Theodore Roosevelt first visited the Menger in 1892 on a javelina hunt and enjoyed a cold beer, chilled in the Alamo Madre ditch which passed through the hotel courtyard. Five years later he returned. Legend holds that he put a tablet of paper on one of the tables, ordered an unending round of beers for the assembled cowboys, and laid down a challenge to sign up for the First United States Volunteer Cavalry. The men who answered the call that day, along with volunteers from El Paso and Fort Sheridan and their Eastern gentleman officers charged, on foot, up San Juan Hill and into glory as The Rough Riders.

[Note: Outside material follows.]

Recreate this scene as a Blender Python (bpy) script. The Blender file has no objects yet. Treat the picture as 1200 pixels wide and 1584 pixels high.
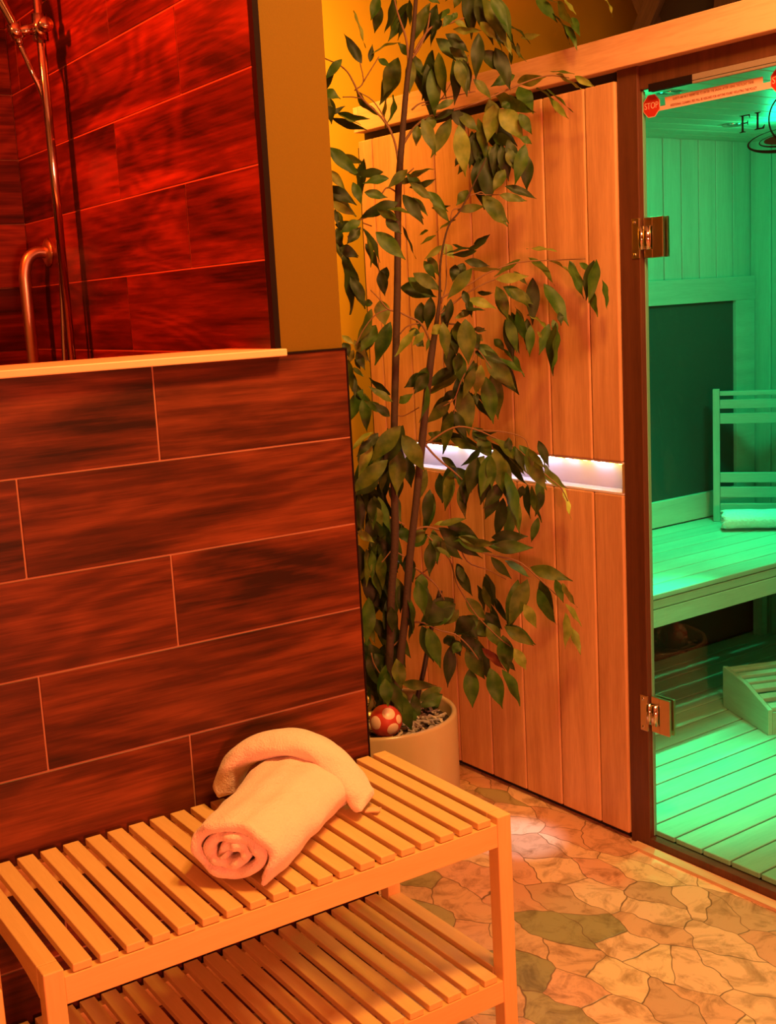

But on this day that noble cause seems far away. We discuss quagmires and Viet Nam. We talk about mandates and duty and purpose. There were doubts on that rainy Saturday 15 months ago but not one of us guessed how badly the mission in Iraq could turn. How is it possible that a generation could grow up in this country thinking that Grenada was the last good war?
Now some of those soldier boys that we treated to a round that day are probably back in West Texas. It’s very possible that a few of them are never coming home or that some are forever changed. But on that one day we sat together and let the ghosts of the Menger rest while we dealt with our own personal ghosts.

I sat at the end of the bar waiting for Nancy to return from shopping. In front of me was a vee of wood, lighter than the cherry of the rest of the bartop. During a lull in the conversation about weather and war I asked the barkeep for the story behind the patch.

“Oh, that’s where Carrie Nation took exception to the menu,” he deadpanned. When you live with ghosts nothing seems out of the ordinary.